Today, JPMorgan Chase & Co. will host an investor day during which it will showcase some of its new, cool innovations.
Too bad the bank can’t get a simple telephone call right.
Let me explain. I have a 101-year-old grandaunt. She still has her wits about her, but at 101, she’s not training for any marathon. She has a one-year CD with Chase that automatically rolls over. Now how exactly Chase sold an elderly woman a year-long CD with a rate of — I kid you not — 0.02% is beyond me. But let’s leave that small detail for a moment.
As my grandaunt approaches her 102nd birthday in April, I learned about this CD and determined that (obviously) it needs to be terminated at maturity.
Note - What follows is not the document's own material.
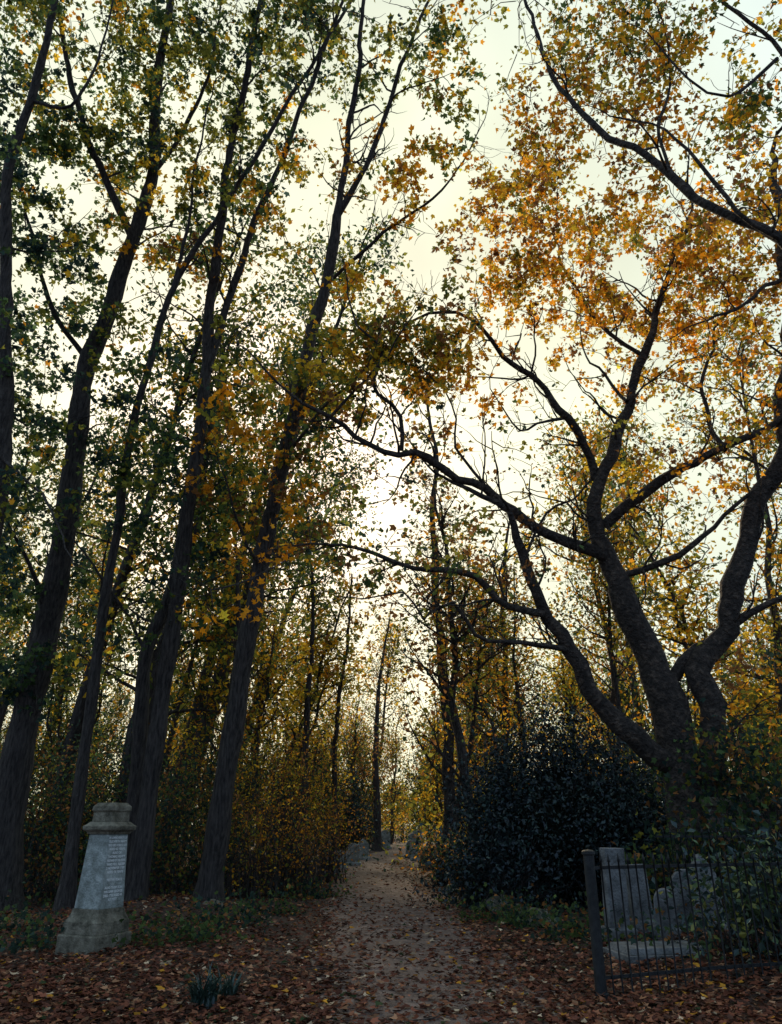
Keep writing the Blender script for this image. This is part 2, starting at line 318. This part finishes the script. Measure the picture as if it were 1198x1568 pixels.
t.limb([(958,880,15.8),(1010,860,15.4),(1062,832,15.1),(1105,790,14.9),(1150,758,14.7),(1190,740,14.5)],.08,.03,1.8,1.4,wob=.05)
t.limb([(1120,960,15.3),(1175,930,15),(1230,900,14.8)],.09,.04,1.3,1.4)
t.limb([(1110,690,14.8),(1080,620,15.2),(1085,540,15.5),(1130,450,15.6)],.06,.02,1.3,1.5)
t.limb([(985,545,15.4),(940,520,15.6),(900,470,15.8),(860,400,15.8),(830,320,15.6)],.06,.018,1.4,1.5)
t.limb([(1208,420,14),(1130,470,13.6),(1060,500,13.4)],.06,.018,1.3,1.3)
t.limb([(960,615,15.4),(910,560,16),(890,520,16.3)],.045,.018,1.4,1.3)
t.limb([(870,640,15.2),(800,650,14.5),(740,600,14)],.035,.012,1.8,1.2)
t.limb([(800,860,14.8),(840,790,15.4),(900,740,15.8),(960,640,16.4)],.035,.012,1.8,1.3)
t.limb([(742,742,14.6),(700,680,14.4),(690,620,14.2),(650,560,14)],.035,.012,1.8,1.2)
t.crown([(800,310,15,95,115,2,8,pO),(880,430,15.5,120,110,2.5,8,pO),(765,430,15,85,80,2,6,pO),(990,400,15.5,110,110,2.5,7.5,pO),(1100,420,15,110,120,2.5,7.5,pO),(960,540,16,120,70,2,6,pO),(1120,560,15,100,60,2,3.4,pO),
 (660,530,14.2,120,60,2,7,pM),(610,600,14,110,60,2,6,pM),(720,580,14.5,90,60,2,5,pO),(520,650,14,90,50,1.5,4.5,pB),(880,560,15.5,60,40,2,3,pO),(700,690,14.5,90,40,1.5,1.6,pB),
 (960,680,15.5,80,60,2,2.4,pY),(1060,760,15.2,120,80,2,2.2,pO),(1150,660,14.6,70,80,2,2.8,pO),(860,720,16,70,60,2,.8,pY),(740,830,15,120,50,2,1.4,pB),(620,860,14.4,110,50,1.5,1.8,pB),(500,830,14,70,40,1.5,3,pB),
 (1140,860,15,80,80,2,2.2,pM),(960,930,17,110,80,2,1.6,pY),(1150,1020,16,80,80,2,3.5,pB),(1150,250,14.5,90,100,2,6,pO),(1160,1130,16.5,80,60,2,5,pM)],27,.122)
t.crown([(650,680,14.5,190,80,2,2.6,pB),(860,660,15.5,130,90,2,2.2,pB),(1080,640,15.5,110,90,2,2.5,pB),(1080,850,15.5,110,90,2,2.2,pB),(620,880,14.4,160,70,2,2.4,pB),(800,880,15,90,90,2,1.8,pB),(450,860,14.5,80,60,2,2.2,pM)],7,.115,thr=-.3)
trees.append(t)
# U – tree standing off to the right, limbs reaching over
t=Tree('plane_tree',M_bark2,(7.0,8.2,0))
t.limb([(7.0,8.2,-.05),(7.05,8.2,3),(6.9,8.1,6),(6.6,8.1,8.5)],.36,.2,.1,1,12,True,.01,.5,True)
t.limb([tuple(S(1300,500,8.1)),tuple(S(1198,365,8.1)),tuple(S(1085,312,8.3)),tuple(S(990,240,8.6)),tuple(S(900,190,9)),tuple(S(850,120,9.3)),tuple(S(800,0,9.6)),tuple(S(790,-80,9.8))],.08,.018,.9,1,9,raw=True,wob=.03)
t.limb([tuple(S(1210,375,8.1)),tuple(S(1130,320,8)),tuple(S(1060,232,8)),tuple(S(1000,190,8.2)),tuple(S(935,175,8.4))],.04,.012,1.2,.9,raw=True)
t.limb([tuple(S(1300,480,8.1)),tuple(S(1290,250,8)),tuple(S(1198,90,8)),tuple(S(1140,40,8)),tuple(S(1070,-30,8))],.08,.02,1,1,raw=True)
t.limb([tuple(S(1190,90,8)),tuple(S(1120,150,8)),tuple(S(1060,120,8)),tuple(S(1000,60,8))],.03,.012,1.2,.9,raw=True)
t.limb([tuple(S(1025,260,8.5)),tuple(S(1010,190,8.6)),tuple(S(1030,100,8.8)),tuple(S(1000,0,9))],.03,.012,1.2,.9,raw=True)
t.crown([(900,70,10,120,90,1.5,12,pM),(1010,150,9.5,110,100,1.5,11,pO),(1120,110,8.8,100,110,1.5,11,pM),(1160,270,8.8,70,70,1.2,9,pO),(830,190,10.5,100,80,1.5,12,pO),(770,90,11,60,90,1.5,9,pY),(930,270,10,100,60,1.5,10,pO),(1050,20,9,120,50,1.5,11,pG)],20,.10,L3,2.4)
trees.append(t)
info=[x.nl for x in trees]
for t in trees: t.finish()
# ---------------------------------------------------------------- path + terrain
PC=[(-5,.75),(4,.6),(7.7,.42),(12,.24),(19,-.15),(27,-.85),(35,-1.5),(45,-1.0),(60,1.3),(85,3.5),(120,9),(200,30)]
py_=np.array([a for a,b in PC]);px_=np.array([b for a,b in PC])
def pathx(y): return np.interp(y,py_,px_)
ks=np.linspace(-5,200,500); sm=np.convolve(np.pad(pathx(ks),8,mode='edge'),np.ones(17)/17,'valid')
def pathx(y): return np.interp(y,ks,sm)
def H(x,y):
    x=np.asarray(x,float);y=np.asarray(y,float); d=np.abs(x-pathx(y)); m=np.clip((d-1.7)/3.0,0,1); m=m*m*(3-2*m)
    far=np.clip(1-(np.hypot(x,y)-90)/100,0,1)
    return m*far*(.10*np.sin(x*.9+y*.33)+.08*np.sin(y*.7-x*.4+1)+.06)
def grid(xs,ys,f,name,mat,smooth=True):
    X,Y=np.meshgrid(xs,ys); Z=f(X,Y); V=np.stack([X,Y,Z],-1).reshape(-1,3); nx_,ny_=len(xs),len(ys)
    i=np.arange(nx_*ny_).reshape(ny_,nx_); F=np.stack([i[:-1,:-1],i[:-1,1:],i[1:,1:],i[1:,:-1]],-1).reshape(-1,4)
    return meshobj(name,V,F,mat,smooth=smooth)
far=np.array([60,80,120,200,350,600.]); near=np.arange(-40,40.1,.4)
xs=np.concatenate([-far[::-1],near,far]); ys=np.concatenate([[-600,-300,-120,-60,-30],np.arange(-10,60,.4),[60,70,85,110,150,220,350,600]])
grid(xs,ys,lambda X,Y:H(X,Y),'ground',M_soil)
yy=np.concatenate([np.arange(-5,40,.25),np.arange(40,110,2)]); uu=np.linspace(-1,1,11)
V=[];nU=len(uu)
for y in yy:
    wl=1.22+.13*math.sin(y*.8)+.08*math.sin(y*2.3); wr=1.32+.12*math.sin(y*.67+2)+.08*math.sin(y*2.9)
    c=float(pathx(y))
    for u in uu: 
        xx=c+(u*wl if u<0 else u*wr); V.append((xx,y,float(H(xx,y))+.012-.004*abs(u)))
i=np.arange(len(V)).reshape(len(yy),nU); F=np.stack([i[:-1,:-1],i[:-1,1:],i[1:,1:],i[1:,:-1]],-1).reshape(-1,4)
meshobj('footpath',V,F,M_path,smooth=True)
# ---------------------------------------------------------------- leaf litter
def litter(n,y0,y1,wid,onpath,size):
    y=1/(rng.uniform(1/y1,1/y0,n)); x=rng.uniform(-1,1,n)*(wid+y*.62)
    d=np.abs(x-pathx(y)); nzv=.5+.5*np.sin(x*2.1+np.sin(y*1.7)*2)*np.sin(y*1.3+x)
    keep=rng.random(n)<np.where(d<1.35,onpath*(.35+1.6*(d/1.35)**3+nzv*.7),.6+.4*nzv)
    x,y=x[keep],y[keep]; return x,y
LC=np.array([(.20,.075,.045),(.28,.12,.065),(.13,.055,.038),(.34,.18,.10),(.08,.042,.03),(.50,.38,.25),(.58,.28,.04),(.04,.055,.025)])*.85; LP=np.array([5.5,3.5,5.5,1.8,4.5,.9,.5,.6]); LP=LP/LP.sum()
la=LAcc()
x,y=litter(105000,5.0,60,1.5,.5,.1); n=len(x)
P=np.stack([x,y,H(x,y)+.015+rng.random(n)*.035],-1)
sz=rng.uniform(.035,.095,n)*np.clip(.9+y/60,1,1.6)
la.add(*leaves(P,sz,LC[rng.choice(8,n,p=LP)]*rng.lognormal(0,.3,(n,1)),L3,flat=True))
la.obj('leaf_litter',M_litter)
# fallen twigs
def twig(i):
    y=random.uniform(6.5,16); x=random.uniform(-.6,.55)*y; A=Acc(); d=np.array([random.uniform(-1,1),random.uniform(-1,1),0]); d/=np.linalg.norm(d); p=np.array([0,0,.03]); P=[p]
    for k in range(6): d=d+rng.normal(0,.25,3)*np.array([1,1,.15]); d/=np.linalg.norm(d); p=p+d*.09; p[2]=max(.02,min(.07,p[2])); P.append(p)
    tube(A,P,np.linspace(.008,.003,7),5); V,F=A.get(); o=meshobj('fallen_twig',V,F,M_bark,smooth=True); o.location=(x,y,float(H(x,y)))
for i in range(14): twig(i)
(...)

I mean, she’s not saving for the long term, people.
I called Chase.
“You or she needs to go to the branch” to terminate the CD, I was told.
“She’s almost 102,” I said. “She can’t get to the branch.”
“Well, you could talk to someone in the branch,” Chase said.
“OK, please have someone from the branch call me — I can give you my cell number,” I said.
“Oh, no, we can’t do that.”
“What do you mean you can’t do that?”
“I can’t have someone call you.”
“How is that possible? Chase is a business — you can’t call people you do business with?”
“No, you are going to have to call the branch yourself.”
“You realize it is 2017, and you are telling me Chase can’t call a customer?”
I got no response to that last question.
It is simply insane that a bank with a market capitalization of $323 billion cannot take a message and have someone from a branch call back a customer. For all of the proclamations about JPM’s technology prowess from Jamie Dimon, the bank’s CEO, there is this sort of nonsense that remains bank standard operating procedure. It is a disappointment, and in my opinion, makes all the bank’s other technology achievements moot. If you aren’t going to help a 101-year-old Holocaust survivor living in Queens, N.Y., you aren’t helping anyone.